Now, imagine you’re in your first ever executive level leadership job. There are many different career paths you could have taken - let’s say you’ve come from running marketing and fundraising teams, so you’re used to leading people, hitting targets, working with other departments and raising money. In your first week in your new role, you have a one to one with the Head of Finance. She starts talking to you about some challenges she’s encountered with this year’s audit. Then a question about whether a particular purchase should sit on the P&L or the asset register. She shares her view that the way depreciation is calculated has never made a lot of sense to her and perhaps now is the moment to review. She looks at you expectantly, waiting for your response.
Often, when you step into a leadership role for the first time, you are coming from a position of being the organisational expert in something. In the example above, you would likely have had more experience in marketing and/or fundraising than the people you were managing, and in running the team, you would be drawing on not only your leadership and management skills but also your expertise. Your team could come to you with practical problems and you might have suggestions based on the campaigns or strategies you’ve previously deployed. With an organisational leadership position comes a new challenge - you’ll be responsible for a much broader range of people and departments, some of which you might have little to no experience of.

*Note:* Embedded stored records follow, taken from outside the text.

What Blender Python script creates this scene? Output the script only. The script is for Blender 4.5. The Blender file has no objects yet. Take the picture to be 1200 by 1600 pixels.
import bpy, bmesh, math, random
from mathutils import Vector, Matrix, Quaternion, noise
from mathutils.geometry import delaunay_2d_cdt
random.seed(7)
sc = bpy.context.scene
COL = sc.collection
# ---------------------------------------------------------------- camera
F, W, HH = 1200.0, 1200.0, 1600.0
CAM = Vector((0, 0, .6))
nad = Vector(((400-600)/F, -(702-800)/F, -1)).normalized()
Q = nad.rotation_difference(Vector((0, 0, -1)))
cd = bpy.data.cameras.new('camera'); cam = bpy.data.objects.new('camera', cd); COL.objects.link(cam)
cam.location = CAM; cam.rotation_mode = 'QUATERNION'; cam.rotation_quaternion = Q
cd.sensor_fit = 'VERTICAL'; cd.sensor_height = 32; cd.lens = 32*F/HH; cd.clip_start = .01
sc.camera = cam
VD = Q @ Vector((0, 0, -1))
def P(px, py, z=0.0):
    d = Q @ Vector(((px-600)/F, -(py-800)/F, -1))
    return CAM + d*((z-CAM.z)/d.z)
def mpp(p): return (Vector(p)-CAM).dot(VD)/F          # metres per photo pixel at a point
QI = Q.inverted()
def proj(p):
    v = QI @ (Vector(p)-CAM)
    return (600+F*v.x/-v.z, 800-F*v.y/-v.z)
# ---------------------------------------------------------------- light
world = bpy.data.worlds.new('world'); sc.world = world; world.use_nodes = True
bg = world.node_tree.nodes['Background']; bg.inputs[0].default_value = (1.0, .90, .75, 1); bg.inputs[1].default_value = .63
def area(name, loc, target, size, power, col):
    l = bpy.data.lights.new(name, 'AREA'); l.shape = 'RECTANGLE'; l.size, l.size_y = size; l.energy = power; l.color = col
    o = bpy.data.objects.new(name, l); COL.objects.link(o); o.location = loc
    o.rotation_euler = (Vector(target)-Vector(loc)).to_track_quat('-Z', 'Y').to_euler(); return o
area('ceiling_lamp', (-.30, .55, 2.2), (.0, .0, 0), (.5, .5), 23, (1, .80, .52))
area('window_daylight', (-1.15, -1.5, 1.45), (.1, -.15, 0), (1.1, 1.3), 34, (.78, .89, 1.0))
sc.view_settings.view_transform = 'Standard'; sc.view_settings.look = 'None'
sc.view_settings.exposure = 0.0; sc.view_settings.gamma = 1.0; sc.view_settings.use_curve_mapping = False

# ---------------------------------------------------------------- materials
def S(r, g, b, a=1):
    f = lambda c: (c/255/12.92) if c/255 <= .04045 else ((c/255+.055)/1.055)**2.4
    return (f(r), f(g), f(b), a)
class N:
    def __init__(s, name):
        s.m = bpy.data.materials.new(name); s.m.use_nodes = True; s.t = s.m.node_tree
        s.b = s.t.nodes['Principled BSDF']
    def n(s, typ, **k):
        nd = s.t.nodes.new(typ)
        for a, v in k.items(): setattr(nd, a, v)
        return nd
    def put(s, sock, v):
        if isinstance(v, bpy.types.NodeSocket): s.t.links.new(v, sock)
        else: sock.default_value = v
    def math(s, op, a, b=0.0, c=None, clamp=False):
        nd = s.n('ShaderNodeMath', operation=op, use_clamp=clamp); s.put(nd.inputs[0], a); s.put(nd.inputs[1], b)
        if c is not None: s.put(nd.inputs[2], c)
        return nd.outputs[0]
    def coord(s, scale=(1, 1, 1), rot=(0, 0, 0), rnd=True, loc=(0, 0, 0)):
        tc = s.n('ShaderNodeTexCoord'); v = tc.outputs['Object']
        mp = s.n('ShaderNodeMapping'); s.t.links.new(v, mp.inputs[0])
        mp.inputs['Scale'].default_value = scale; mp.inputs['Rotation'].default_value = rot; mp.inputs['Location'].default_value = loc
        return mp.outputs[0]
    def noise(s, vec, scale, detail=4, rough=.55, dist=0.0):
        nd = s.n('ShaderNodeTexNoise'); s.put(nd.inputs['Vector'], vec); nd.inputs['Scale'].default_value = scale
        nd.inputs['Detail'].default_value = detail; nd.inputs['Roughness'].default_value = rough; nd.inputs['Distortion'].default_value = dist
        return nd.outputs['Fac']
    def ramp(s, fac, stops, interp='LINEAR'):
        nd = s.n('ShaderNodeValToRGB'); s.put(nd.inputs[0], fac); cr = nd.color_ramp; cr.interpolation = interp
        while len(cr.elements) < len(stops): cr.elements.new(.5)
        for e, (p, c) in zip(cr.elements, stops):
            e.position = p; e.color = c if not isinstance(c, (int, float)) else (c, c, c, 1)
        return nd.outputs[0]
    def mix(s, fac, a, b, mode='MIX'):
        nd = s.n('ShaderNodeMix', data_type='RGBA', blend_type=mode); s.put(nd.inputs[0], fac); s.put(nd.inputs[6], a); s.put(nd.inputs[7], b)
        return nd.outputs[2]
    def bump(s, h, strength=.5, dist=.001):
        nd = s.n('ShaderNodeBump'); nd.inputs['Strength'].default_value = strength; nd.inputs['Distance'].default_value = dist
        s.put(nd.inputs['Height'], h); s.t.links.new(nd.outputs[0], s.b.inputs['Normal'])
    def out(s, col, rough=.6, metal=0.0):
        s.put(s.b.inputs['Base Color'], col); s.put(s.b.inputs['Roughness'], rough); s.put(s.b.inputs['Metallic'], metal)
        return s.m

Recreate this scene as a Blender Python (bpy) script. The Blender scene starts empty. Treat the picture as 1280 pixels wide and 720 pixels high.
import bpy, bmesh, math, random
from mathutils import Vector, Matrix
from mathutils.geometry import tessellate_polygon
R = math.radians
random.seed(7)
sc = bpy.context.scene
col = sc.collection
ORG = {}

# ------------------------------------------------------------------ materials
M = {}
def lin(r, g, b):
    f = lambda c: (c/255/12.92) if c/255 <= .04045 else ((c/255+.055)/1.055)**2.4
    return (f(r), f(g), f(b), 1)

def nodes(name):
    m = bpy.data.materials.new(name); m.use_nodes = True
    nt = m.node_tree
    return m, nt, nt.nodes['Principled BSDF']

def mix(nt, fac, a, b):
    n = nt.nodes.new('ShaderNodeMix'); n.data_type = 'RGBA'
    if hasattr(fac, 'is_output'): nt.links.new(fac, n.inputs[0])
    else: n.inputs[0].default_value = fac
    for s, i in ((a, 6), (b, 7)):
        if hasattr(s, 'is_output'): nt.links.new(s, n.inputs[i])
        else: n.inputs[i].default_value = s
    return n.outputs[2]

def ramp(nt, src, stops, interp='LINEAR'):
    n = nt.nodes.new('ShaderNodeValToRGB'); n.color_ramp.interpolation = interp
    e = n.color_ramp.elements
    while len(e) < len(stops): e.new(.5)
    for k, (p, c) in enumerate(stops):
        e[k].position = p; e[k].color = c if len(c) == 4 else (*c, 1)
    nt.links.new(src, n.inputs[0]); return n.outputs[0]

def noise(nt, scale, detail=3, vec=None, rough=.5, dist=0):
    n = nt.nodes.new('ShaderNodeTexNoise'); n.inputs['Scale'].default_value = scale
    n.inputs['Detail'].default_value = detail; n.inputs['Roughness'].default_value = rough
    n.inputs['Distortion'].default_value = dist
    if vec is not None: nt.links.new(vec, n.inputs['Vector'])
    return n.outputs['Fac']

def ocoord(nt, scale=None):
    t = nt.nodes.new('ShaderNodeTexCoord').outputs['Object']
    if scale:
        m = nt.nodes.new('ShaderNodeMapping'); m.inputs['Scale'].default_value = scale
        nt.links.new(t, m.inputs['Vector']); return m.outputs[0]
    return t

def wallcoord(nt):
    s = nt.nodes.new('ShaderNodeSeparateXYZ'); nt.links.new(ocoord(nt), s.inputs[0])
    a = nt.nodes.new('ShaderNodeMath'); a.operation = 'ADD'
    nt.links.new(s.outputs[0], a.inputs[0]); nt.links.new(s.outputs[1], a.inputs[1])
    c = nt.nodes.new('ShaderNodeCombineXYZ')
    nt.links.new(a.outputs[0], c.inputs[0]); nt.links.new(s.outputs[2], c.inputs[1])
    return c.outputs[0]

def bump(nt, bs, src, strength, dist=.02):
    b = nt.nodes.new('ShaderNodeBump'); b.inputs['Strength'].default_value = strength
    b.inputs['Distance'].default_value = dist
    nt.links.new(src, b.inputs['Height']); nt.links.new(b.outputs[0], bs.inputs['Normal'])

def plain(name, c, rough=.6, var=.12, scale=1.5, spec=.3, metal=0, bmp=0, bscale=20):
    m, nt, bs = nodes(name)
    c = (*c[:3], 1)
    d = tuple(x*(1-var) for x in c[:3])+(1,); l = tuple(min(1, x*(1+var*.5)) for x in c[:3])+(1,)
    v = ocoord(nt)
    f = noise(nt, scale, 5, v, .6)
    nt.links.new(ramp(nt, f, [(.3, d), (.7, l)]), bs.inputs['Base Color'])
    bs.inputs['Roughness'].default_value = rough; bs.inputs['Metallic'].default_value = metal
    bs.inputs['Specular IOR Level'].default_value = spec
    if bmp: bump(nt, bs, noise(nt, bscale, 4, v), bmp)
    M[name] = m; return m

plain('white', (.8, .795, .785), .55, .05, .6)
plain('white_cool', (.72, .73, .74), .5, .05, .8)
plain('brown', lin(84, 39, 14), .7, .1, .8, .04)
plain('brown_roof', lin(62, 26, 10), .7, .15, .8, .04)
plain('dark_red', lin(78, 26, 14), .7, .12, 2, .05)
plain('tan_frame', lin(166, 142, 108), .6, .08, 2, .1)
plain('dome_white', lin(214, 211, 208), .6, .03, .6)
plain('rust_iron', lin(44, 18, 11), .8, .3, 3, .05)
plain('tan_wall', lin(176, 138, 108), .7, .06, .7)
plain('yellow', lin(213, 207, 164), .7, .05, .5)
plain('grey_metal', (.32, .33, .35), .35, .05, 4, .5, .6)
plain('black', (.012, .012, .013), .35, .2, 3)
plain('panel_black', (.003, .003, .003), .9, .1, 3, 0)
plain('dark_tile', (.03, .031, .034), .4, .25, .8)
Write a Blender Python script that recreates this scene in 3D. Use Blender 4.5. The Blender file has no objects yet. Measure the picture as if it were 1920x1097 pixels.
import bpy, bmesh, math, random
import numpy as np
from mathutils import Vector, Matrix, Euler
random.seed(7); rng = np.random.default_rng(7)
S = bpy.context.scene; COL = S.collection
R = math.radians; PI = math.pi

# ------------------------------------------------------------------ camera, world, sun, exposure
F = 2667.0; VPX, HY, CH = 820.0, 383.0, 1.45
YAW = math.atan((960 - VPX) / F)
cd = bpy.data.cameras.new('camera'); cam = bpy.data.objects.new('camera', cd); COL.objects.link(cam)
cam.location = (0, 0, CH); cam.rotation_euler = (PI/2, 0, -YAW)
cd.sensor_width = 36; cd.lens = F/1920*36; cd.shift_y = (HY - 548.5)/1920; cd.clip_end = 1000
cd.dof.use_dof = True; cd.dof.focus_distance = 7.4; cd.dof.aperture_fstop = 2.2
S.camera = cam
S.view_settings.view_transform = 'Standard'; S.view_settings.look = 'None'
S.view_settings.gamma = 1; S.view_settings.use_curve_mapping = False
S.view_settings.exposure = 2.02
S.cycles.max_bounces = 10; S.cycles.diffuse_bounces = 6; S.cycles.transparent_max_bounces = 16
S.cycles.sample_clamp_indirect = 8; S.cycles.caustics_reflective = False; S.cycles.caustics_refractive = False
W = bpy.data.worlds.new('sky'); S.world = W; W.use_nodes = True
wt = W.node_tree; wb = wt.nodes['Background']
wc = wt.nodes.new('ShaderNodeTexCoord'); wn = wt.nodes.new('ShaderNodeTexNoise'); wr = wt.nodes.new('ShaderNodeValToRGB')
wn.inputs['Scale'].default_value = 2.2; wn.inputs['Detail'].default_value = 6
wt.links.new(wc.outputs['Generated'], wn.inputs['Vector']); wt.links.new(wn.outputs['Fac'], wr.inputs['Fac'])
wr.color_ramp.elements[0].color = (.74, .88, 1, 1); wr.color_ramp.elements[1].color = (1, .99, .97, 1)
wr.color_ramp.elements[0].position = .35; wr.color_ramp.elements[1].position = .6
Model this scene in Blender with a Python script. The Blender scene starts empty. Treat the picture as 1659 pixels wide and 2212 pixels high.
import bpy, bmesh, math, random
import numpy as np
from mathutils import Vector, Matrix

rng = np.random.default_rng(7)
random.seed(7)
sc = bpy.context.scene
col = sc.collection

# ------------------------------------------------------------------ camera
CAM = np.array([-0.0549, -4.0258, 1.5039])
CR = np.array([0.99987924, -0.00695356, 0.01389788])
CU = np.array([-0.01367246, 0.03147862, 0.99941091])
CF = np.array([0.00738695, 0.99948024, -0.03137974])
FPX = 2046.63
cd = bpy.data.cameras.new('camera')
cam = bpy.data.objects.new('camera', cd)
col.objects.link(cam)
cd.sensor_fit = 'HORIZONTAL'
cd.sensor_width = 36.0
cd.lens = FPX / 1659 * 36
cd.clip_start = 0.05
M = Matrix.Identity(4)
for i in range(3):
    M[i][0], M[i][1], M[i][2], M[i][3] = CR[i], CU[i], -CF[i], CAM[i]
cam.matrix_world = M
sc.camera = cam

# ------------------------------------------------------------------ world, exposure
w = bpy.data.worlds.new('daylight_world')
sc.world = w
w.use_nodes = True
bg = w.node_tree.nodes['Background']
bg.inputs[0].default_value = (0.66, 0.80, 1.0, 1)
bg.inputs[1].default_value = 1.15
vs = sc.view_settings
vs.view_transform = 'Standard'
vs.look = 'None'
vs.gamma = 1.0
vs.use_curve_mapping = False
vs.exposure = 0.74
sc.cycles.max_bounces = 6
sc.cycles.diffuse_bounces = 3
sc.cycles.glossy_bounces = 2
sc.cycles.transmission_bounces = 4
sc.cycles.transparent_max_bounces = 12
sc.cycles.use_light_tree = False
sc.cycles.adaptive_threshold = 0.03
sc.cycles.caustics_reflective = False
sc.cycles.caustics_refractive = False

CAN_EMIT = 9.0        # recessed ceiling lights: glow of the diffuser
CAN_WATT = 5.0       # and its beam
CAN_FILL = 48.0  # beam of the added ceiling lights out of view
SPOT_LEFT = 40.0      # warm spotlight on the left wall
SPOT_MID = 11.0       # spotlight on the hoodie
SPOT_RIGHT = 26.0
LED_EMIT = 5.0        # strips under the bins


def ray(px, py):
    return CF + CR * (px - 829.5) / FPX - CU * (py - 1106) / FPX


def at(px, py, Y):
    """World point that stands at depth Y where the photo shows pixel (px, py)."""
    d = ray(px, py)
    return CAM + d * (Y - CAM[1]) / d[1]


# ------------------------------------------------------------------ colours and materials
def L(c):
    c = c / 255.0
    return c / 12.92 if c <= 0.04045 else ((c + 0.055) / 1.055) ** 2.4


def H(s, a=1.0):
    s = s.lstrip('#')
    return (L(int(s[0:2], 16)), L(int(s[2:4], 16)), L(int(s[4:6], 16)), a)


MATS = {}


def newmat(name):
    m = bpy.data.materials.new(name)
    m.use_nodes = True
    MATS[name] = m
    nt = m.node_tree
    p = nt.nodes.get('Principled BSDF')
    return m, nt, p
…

When you first encounter this phenomenon, it has the potential to make you feel like an absolute fraud. You can hear your brain shouting at you: ‘You’re meant to be in charge! Say something intelligent!’ But when you haven’t got experience to draw on, and when the very basis of the question might leave you baffled, this is an almost impossible task. It’s important to remember, though, that this is the experience of every leader everywhere. We cannot be experts in every department that we manage - instead, we will likely come with one or two strong suits, where we’ve had real, hands on experience that we can draw on, and a whole ton of areas where we have little to no knowledge of the fine detail. People come to leadership via so many different routes - fundraising, marketing, operations, finance, producing to name but a few - so each leader will be different in terms of what their strong suits are.
And whatever they are or aren’t, the good news is this - being a leader does not require you to know more about a particular department or area of the organisation than the department head who’s in charge of it. It requires you to know enough in order to support that person in making good decisions about priorities and approaches, and to understand how it fits into the overall vision and direction for the organisation. If it’s a strong suit, great - you’ve already got what you need. If not, you need to draw on a different skillset - asking intelligent questions.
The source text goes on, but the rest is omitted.